Home-made play dough
Home Made Play Dough
The benefits of playing with play dough and the possible learning opportunities:
We all know that play dough is fun and popular with young children, but apart from making a mess what is it really good for?
- The malleable properties of play dough make it fun for investigation and exploration as well as secretly building up strength in all the tiny hand muscles and tendons, making them ready for pencil and scissor control later on.
- Poking in objects and pulling them out of play dough strengthens hand muscles and co-ordination
- As part of simple, tactile play it can be squashed, squeezed, rolled, flattened, chopped, cut, scored, raked, punctured, poked and shredded! Each one of these different actions aids fine motor development in a different way, not to mention hand-eye co-ordination and general concentration.
- Having a wide range of additional extras to use while playing extends the investigation and play possibilities endlessly. Poking in sticks provides a challenge and a new physical skill.
- Squeezing through a garlic press leads to wonder and amazement at seeing it change shape, as well as using a gross motor movement to accomplish it.
- Sticking in spaghetti requires a delicate hand and can lead to threading and stacking pasta shapes or beads over the top.
How will this educate my child?
- Providing boxes and containers with various shaped compartments can lead to cooking play, sorting, matching, ordering and counting, all naturally and without pressure to learn. By doing this it allows children to learn maths skills through play.

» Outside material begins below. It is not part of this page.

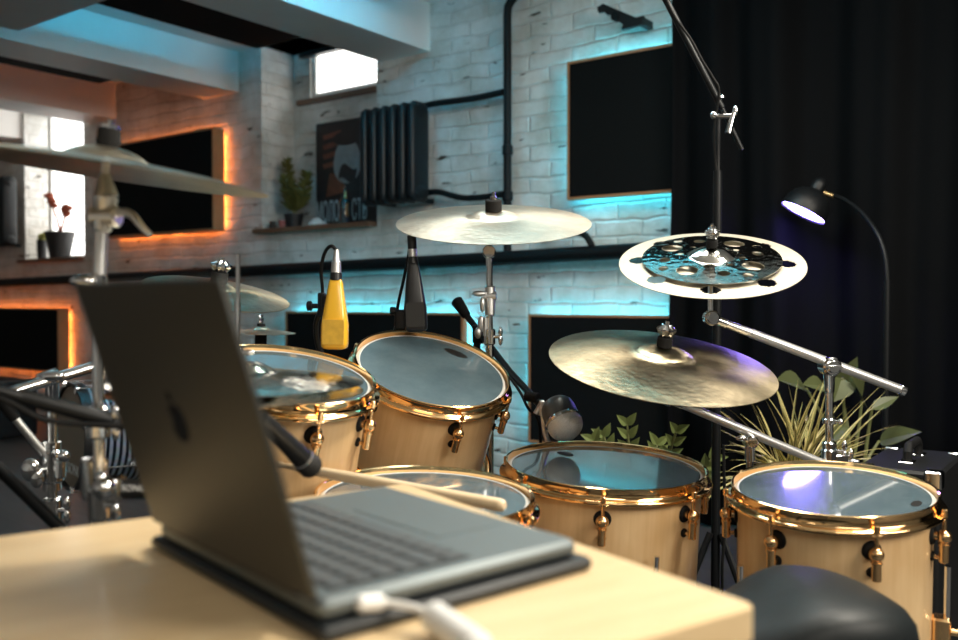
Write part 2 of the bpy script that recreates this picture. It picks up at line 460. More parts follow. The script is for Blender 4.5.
# pane openings cut in the back of each recess
p1a = wl(310, 70, ND); p1b = wl(379, 92, ND)
pane1 = (p1a[0], n_s1, wl(345, 92.5, ND)[1], wl(330, 42, ND)[1])
pane2 = (wl(47, 200, WD)[0], w_s1, w_z0, w_z1)
mb = MB(ROOM)
def grid_wall(mb, s0, s1, z0, z1, t, hs):
    ss = sorted({s0, s1, *[h[0] for h in hs], *[h[1] for h in hs]}); zs = sorted({z0, z1, *[h[2] for h in hs], *[h[3] for h in hs]})
    for a, b in zip(ss, ss[1:]):
        for c, d in zip(zs, zs[1:]):
            if any(h[0] - 1e-6 <= a and b <= h[1] + 1e-6 and h[2] - 1e-6 <= c and d <= h[3] + 1e-6 for h in hs): continue
            mb.add([(a, t, c), (b, t, c), (b, t, d), (a, t, d)], [(0, 1, 2, 3)])
grid_wall(mb, S0, S1, 0, ZC, 0, holes)
def reveal(mb, h, t0, t1):
    a, b, c, d = h[:4]
    mb.add([(a, t0, c), (a, t1, c), (a, t1, d), (a, t0, d)], [(0, 1, 2, 3)])
    mb.add([(b, t0, c), (b, t1, c), (b, t1, d), (b, t0, d)], [(3, 2, 1, 0)])
    mb.add([(a, t0, c), (b, t0, c), (b, t1, c), (a, t1, c)], [(0, 1, 2, 3)])
    mb.add([(a, t0, d), (b, t0, d), (b, t1, d), (a, t1, d)], [(3, 2, 1, 0)])
for h, pn in zip(holes, (pane1, pane2)):
    reveal(mb, h, 0, h[4])
    if pn is pane1: grid_wall(mb, h[0], h[1], h[2], h[3], h[4], [pn])
    reveal(mb, pn, h[4], h[4] + .12)
# closing skin behind
mb.add([(S0, .55, 0), (S1, .55, 0), (S1, .55, ZC), (S0, .55, ZC)], [(0, 1, 2, 3)])
struct('wall_back', mb, 'brick', ROOM)

# beams run from the back wall towards the camera side
for i, u in enumerate((.827, 1.251, 1.624, 1.99)):
    struct('trim_%d' % (i + 1), room_box(MB(ROOM), -(u + .094) * D, -u * D, T0, -.001, ZB, ZC), 'plaster', ROOM)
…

- By providing objects from nature with a wide range of textures, colours and shapes, children can have multi-sensory experiences and engage with the world around them in a whole new way.

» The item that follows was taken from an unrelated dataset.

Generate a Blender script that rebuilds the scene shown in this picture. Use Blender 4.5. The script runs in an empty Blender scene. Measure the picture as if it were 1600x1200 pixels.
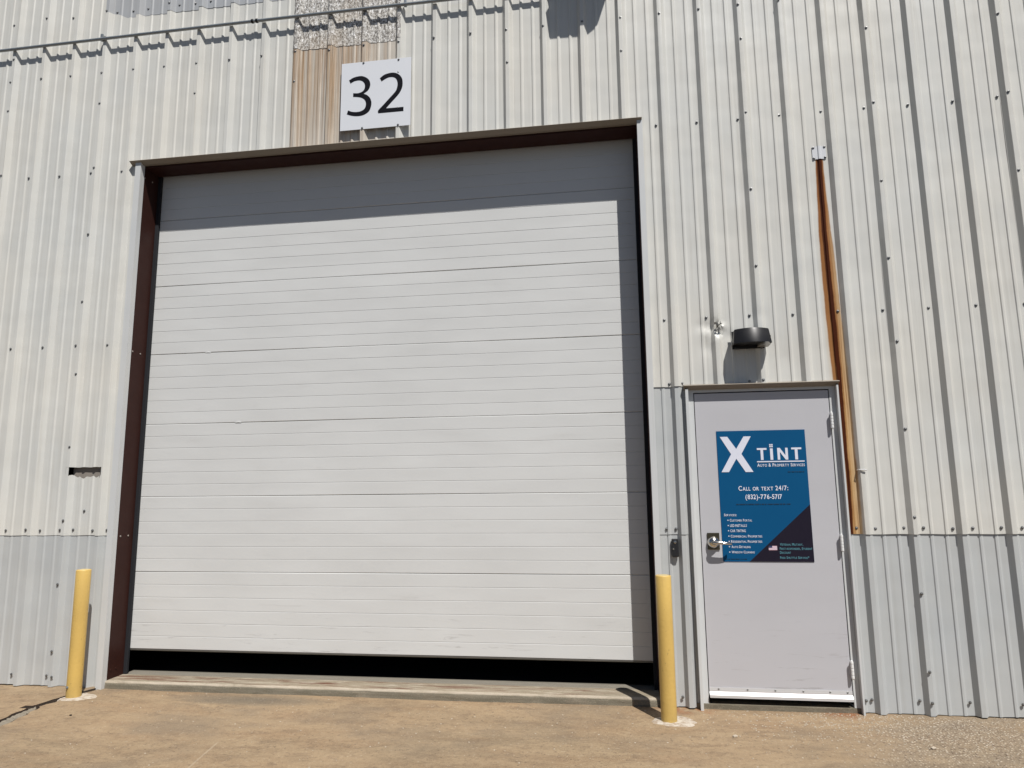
import bpy, bmesh, math, random
from mathutils import Vector, Matrix
from math import radians, sin, cos, pi
random.seed(7)
SC = bpy.context.scene
COL = SC.collection

# ------------------------------------------------------------------ camera
cam_d = bpy.data.cameras.new("camera"); cam = bpy.data.objects.new("camera", cam_d); COL.objects.link(cam)
cam_d.sensor_width = 36; cam_d.lens = 24.136; cam_d.clip_start = 0.05; cam_d.clip_end = 2000
RX, UP, FW = Vector((0.98945, 0.14449, -0.0107)), Vector((0.0325, -0.14942, 0.98824)), Vector((-0.14119, 0.97816, 0.15254))
CP = Vector((-1.3554, -5.0935, 1.4812))
cam.matrix_world = Matrix(((RX.x, UP.x, -FW.x, CP.x), (RX.y, UP.y, -FW.y, CP.y), (RX.z, UP.z, -FW.z, CP.z), (0, 0, 0, 1)))
SC.camera = cam
# ------------------------------------------------------------------ light
SUN = Vector((-0.64, 1.0, -1.88)).normalized()          # direction the light travels
w = bpy.data.worlds.new("World"); SC.world = w; w.use_nodes = True
nt = w.node_tree; bg = nt.nodes["Background"]; sky = nt.nodes.new("ShaderNodeTexSky")
sky.sky_type = 'NISHITA'; sky.sun_disc = False
sky.sun_elevation = math.asin(-SUN.z); sky.sun_rotation = math.atan2(-SUN.x, -SUN.y)
sky.air_density = 0.75; sky.dust_density = 0.4; sky.ozone_density = 0.6
nt.links.new(sky.outputs[0], bg.inputs[0]); bg.inputs[1].default_value = 0.05
sd = bpy.data.lights.new("sun", 'SUN'); so = bpy.data.objects.new("sun", sd); COL.objects.link(so)
sd.energy = 5.0; sd.angle = radians(0.53); sd.color = (1.0, 0.965, 0.915)
so.rotation_euler = SUN.to_track_quat('-Z', 'Y').to_euler(); so.location = (3, -6, 9)
SC.view_settings.view_transform = 'Standard'; SC.view_settings.look = 'None'
SC.view_settings.exposure = 0.06; SC.view_settings.gamma = 1

# ------------------------------------------------------------------ materials
class NT:
    def __init__(s, name, rough=0.5, metal=0.0, spec=0.5):
        s.m = bpy.data.materials.new(name); s.m.use_nodes = True
        s.t = s.m.node_tree; s.b = s.t.nodes["Principled BSDF"]
        s.b.inputs['Roughness'].default_value = rough; s.b.inputs['Metallic'].default_value = metal
        s.b.inputs['Specular IOR Level'].default_value = spec
        s.co = s.t.nodes.new("ShaderNodeTexCoord").outputs['Object']
    def n(s, t, **k):
        o = s.t.nodes.new("ShaderNode" + t)
        for a, b in k.items(): setattr(o, a, b)
        return o
    def L(s, a, b): s.t.links.new(a, b)
    def put(s, sock, v):
        if isinstance(v, (int, float)): sock.default_value = v
        elif isinstance(v, tuple): sock.default_value = v if len(v) == len(sock.default_value) else v + (1,)
        else: s.L(v, sock)
    def mp(s, sc=(1, 1, 1), loc=(0, 0, 0)):
        o = s.n("Mapping"); o.inputs['Scale'].default_value = sc; o.inputs['Location'].default_value = loc
        s.L(s.co, o.inputs[0]); return o.outputs[0]
    def noise(s, scale, sc=(1, 1, 1), det=4, rough=.55, loc=(0, 0, 0), dist=0):
        o = s.n("TexNoise"); s.L(s.mp(sc, loc), o.inputs['Vector'])
        o.inputs['Scale'].default_value = scale; o.inputs['Detail'].default_value = det
        o.inputs['Roughness'].default_value = rough; o.inputs['Distortion'].default_value = dist
        return o.outputs[0]
    def voro(s, scale, sc=(1, 1, 1), out='Distance'):
        o = s.n("TexVoronoi"); s.L(s.mp(sc), o.inputs['Vector']); o.inputs['Scale'].default_value = scale
        return o.outputs[out]
    def rng(s, v, a, b, c=0., d=1., smooth=False):
        o = s.n("MapRange"); 
        if smooth: o.interpolation_type = 'SMOOTHSTEP'
        s.put(o.inputs[0], v)
        for i, q in enumerate((a, b, c, d)): s.put(o.inputs[i + 1], q)
        return o.outputs[0]
    def math(s, op, a, b=0.):
        o = s.n("Math", operation=op); s.put(o.inputs[0], a); s.put(o.inputs[1], b); return o.outputs[0]
    def mix(s, f, a, b, bt='MIX'):
        o = s.n("Mix", data_type='RGBA', blend_type=bt)
        s.put(o.inputs[0], f); s.put(o.inputs[6], a); s.put(o.inputs[7], b); return o.outputs[2]
    def xyz(s):
        o = s.n("SeparateXYZ"); s.L(s.co, o.inputs[0]); return o.outputs
    def bump(s, h, dist, st=1.0):
        o = s.n("Bump"); s.put(o.inputs['Height'], h); o.inputs['Distance'].default_value = dist
        o.inputs['Strength'].default_value = st
        s.L(o.outputs[0], s.b.inputs['Normal']); return o
    def done(s, col=None, rough=None):
        if col is not None: s.put(s.b.inputs['Base Color'], col)
        if rough is not None: s.put(s.b.inputs['Roughness'], rough)
        return s.m
    def between(s, v, lo, hi, soft):
        return s.math('MULTIPLY', s.rng(v, s.math('SUBTRACT', lo, soft), s.math('ADD', lo, soft)),
                      s.rng(v, s.math('SUBTRACT', hi, soft), s.math('ADD', hi, soft), 1., 0.))

def plain(name, col, rough=.5, metal=0., var=.12, scale=30, spec=.5):
    k = NT(name, rough, metal, spec)
    c2 = tuple(x * (1 - var) for x in col)
    return k.done(k.mix(k.noise(scale), col, c2), k.rng(k.noise(scale * .7), .3, .7, rough * .85, min(1, rough * 1.15)))

def paint(name, col, dirt=(.30, .27, .22), amt=.35, bumpy=1.0, rough=.42, special=None):
    """aged painted sheet steel: rain streaks, patchy chalking, soft oil-canning"""
    k = NT(name, rough, 0, .45)
    st = k.noise(1, (38, 38, .9), 5, .6)                 # fine vertical streaks
    st2 = k.noise(1, (9, 9, .35), 3, .5, (3, 0, 7))
    pa = k.noise(1.1, (1, 1, .8), 4, .55, (11, 0, 2))
    c = k.mix(k.rng(pa, .35, .7), col, tuple(a * b for a, b in zip(col, (.90, .93, .97))))
    c = k.mix(k.math('MULTIPLY', k.rng(st, .52, .78), amt), c, tuple(a * .45 + b * .5 for a, b in zip(col, dirt)))
    c = k.mix(k.math('MULTIPLY', k.rng(st2, .5, .8), amt * .6), c, tuple(a * .8 for a in col))
    sp = k.noise(120, (1, 1, 1), 3, .7)
    c = k.mix(k.math('MULTIPLY', k.rng(sp, .66, .8), amt * .7), c, dirt)
    if special: c = special(k, c)
    wob = k.noise(1, (1.6, 1, 2.2), 2, .5, (0, 0, 5)); fin = k.noise(14, (1, 1, .7), 3, .6)
    h = k.math('ADD', wob, k.math('MULTIPLY', fin, .035))
    k.bump(h, .012 * bumpy)
    return k.done(c, k.rng(pa, .3, .7, rough - .06, rough + .12))

CREAM = (.645, .632, .585)
GREYP = (.485, .495, .487)
def curve(k, v, pts, lo, hi):
    """piecewise curve through points (t, value), values scaled between lo and hi"""
    o = k.n("FloatCurve"); cv = o.mapping.curves[0]
    pts = sorted(pts)
    cv.points[0].location = (pts[0][0], (pts[0][1] - lo) / (hi - lo)); cv.points[1].location = (pts[-1][0], (pts[-1][1] - lo) / (hi - lo))
    for t, q in pts[1:-1]: cv.points.new(t, (q - lo) / (hi - lo))
    o.mapping.update(); k.L(v, o.inputs['Value'])
    return k.rng(o.outputs[0], 0, 1, lo, hi)
def rust(k, c):
    x, y, z = k.xyz()
    t = k.rng(z, 1.15, 3.89)
    T = lambda zz: (zz - 1.15) / 2.74
    wig = k.math('MULTIPLY', k.math('SUBTRACT', k.noise(1, (1, 1, 5), 3, .5), .5), .012)
    wig2 = k.math('MULTIPLY', k.math('SUBTRACT', k.noise(1, (1, 1, 30), 3, .6, (0, 0, 4)), .5), .004)
    X = k.math('ADD', k.math('ADD', x, wig), wig2)
    lo = curve(k, t, [(0, .226), (T(1.75), .226), (T(2.38), .207), (T(2.76), .198), (T(3.15), .196), (T(3.64), .207), (1, .216)], .15, .35)
    hi = curve(k, t, [(0, .315), (T(1.75), .314), (T(2.38), .310), (T(2.76), .300), (T(3.15), .291), (T(3.64), .272), (1, .270)], .15, .35)
    dl = curve(k, t, [(0, .240), (T(1.75), .247), (T(2.38), .238), (T(2.76), .231), (T(3.15), .226), (T(3.64), .225), (1, .229)], .15, .35)
    dh = curve(k, t, [(0, .256), (T(1.75), .265), (T(2.38), .266), (T(2.76), .260), (T(3.15), .252), (T(3.64), .252), (1, .258)], .15, .35)
    below = k.rng(z, 3.893, 3.897, 1., 0.)
    out = k.math('MULTIPLY', k.between(X, lo, hi, .004), below)
    halo = k.math('MULTIPLY', k.between(X, k.math('SUBTRACT', lo, .012), k.math('ADD', hi, .008), .014), below)
    core = k.math('MULTIPLY', k.between(X, k.math('SUBTRACT', dl, .0045), k.math('ADD', dh, .0035), .004), below)
    stripes = k.noise(1, (230, 1, 1.6), 5, .7)
    patch = k.noise(1, (75, 1, 1.1), 5, .7)
    org = k.mix(k.rng(z, 3.6, 1.9), k.mix(k.rng(stripes, .35, .65), (.17, .055, .016), (.38, .165, .055)), k.mix(k.rng(stripes, .35, .65), (.40, .20, .06), (.60, .41, .20)))
    g = k.rng(X, dh, hi)
    pale = k.math('MULTIPLY', k.math('MULTIPLY', k.rng(g, .15, .75), k.rng(z, 3.6, 2.4, .15, 1.)), k.rng(stripes, .25, .6, .45, 1.))
    org = k.mix(pale, org, (.60, .44, .26))
    org = k.mix(k.math('MULTIPLY', k.rng(g, .30, .02), .6), org, (.26, .10, .03))
    org = k.mix(k.rng(patch, .47, .66), org, (.27, .12, .045))
    c = k.mix(k.math('MULTIPLY', halo, k.rng(z, 3.5, 2.6, .1, .55)), c, (.56, .44, .31))
    c = k.mix(out, c, org)
    rg = k.math('ADD', k.b.inputs['Roughness'].default_value, 0.); k.put(k.b.inputs['Specular IOR Level'], k.rng(out, 0, 1, .45, .08))
    return k.mix(core, c, k.mix(k.rng(stripes, .3, .7), (.030, .008, .004), (.085, .022, .008)))
def tanstain(k, c):
    x, y, z = k.xyz()
    s1 = k.noise(1, (55, 1, .5), 5, .7); s2 = k.noise(1, (14, 1, .4), 3, .6, (5, 0, 0)); s3 = k.noise(1, (160, 1, 1.2), 3, .7)
    fade = k.math('MULTIPLY', k.rng(z, 4.25, 5.0, .5, 1.05), k.math('MULTIPLY', k.rng(k.math('ADD', x, k.math('MULTIPLY', s2, .5)), -2.75, -3.35, .35, 1.), k.rng(x, -3.01, -3.03)))
    c = k.mix(k.math('MULTIPLY', k.rng(s2, .25, .62), fade), c, (.50, .38, .26))
    c = k.mix(k.math('MULTIPLY', k.rng(s1, .47, .60), k.math('MULTIPLY', fade, .9)), c, (.31, .185, .095))
    c = k.mix(k.math('MULTIPLY', k.rng(s3, .50, .66), k.math('MULTIPLY', fade, .85)), c, (.16, .135, .11))
    s4 = k.noise(1, (32, 1, .8), 4, .7, (9, 0, 3)); c = k.mix(k.math('MULTIPLY', k.rng(s4, .56, .66), k.math('MULTIPLY', fade, .6)), c, (.62, .58, .50))
    return c
M = {}
M['cream'] = paint('cream_painted_steel', CREAM, amt=.45)
M['rusty'] = paint('cream_steel_with_rust_run', CREAM, special=rust)
M['tan'] = paint('cream_steel_tan_stained', CREAM, special=tanstain)
M['grey'] = paint('pale_grey_painted_steel', GREYP, amt=.28)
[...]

How to make the best ever, no-cook play dough recipe in just 4 minutes, that will last for 6 months!
You need:
- 2 cups plain flour (all purpose)
- 2 tablespoons vegetable oil (baby oil and coconut oil work too)
- 1/2 cup salt
- 2 tablespoons cream of tartar
- 1 to 1.5 cups boiling water (adding in increments until it feels just right)

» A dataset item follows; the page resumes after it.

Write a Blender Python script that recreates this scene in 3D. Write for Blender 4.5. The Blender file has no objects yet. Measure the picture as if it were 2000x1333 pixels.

- gel food colouring (optional)
- few drops glycerine (my secret ingredient for stretch and shine!)
Method:
- Mix the flour, salt, cream of tartar and oil in a large mixing bowl
- Add food colouring to the boiling water then into the dry ingredients
- Stir continuously until it becomes a sticky, combined dough
- Add the glycerine (optional)
- Allow it to cool down then take it out of the bowl and knead it vigorously for a couple of minutes until all of the stickiness has gone. This is the most important part of the process, so keep at it until it’s the perfect consistency!
- If it remains a little sticky then add a touch more flour until just right.
- You can store this play dough in an air tight container for at least 6 months.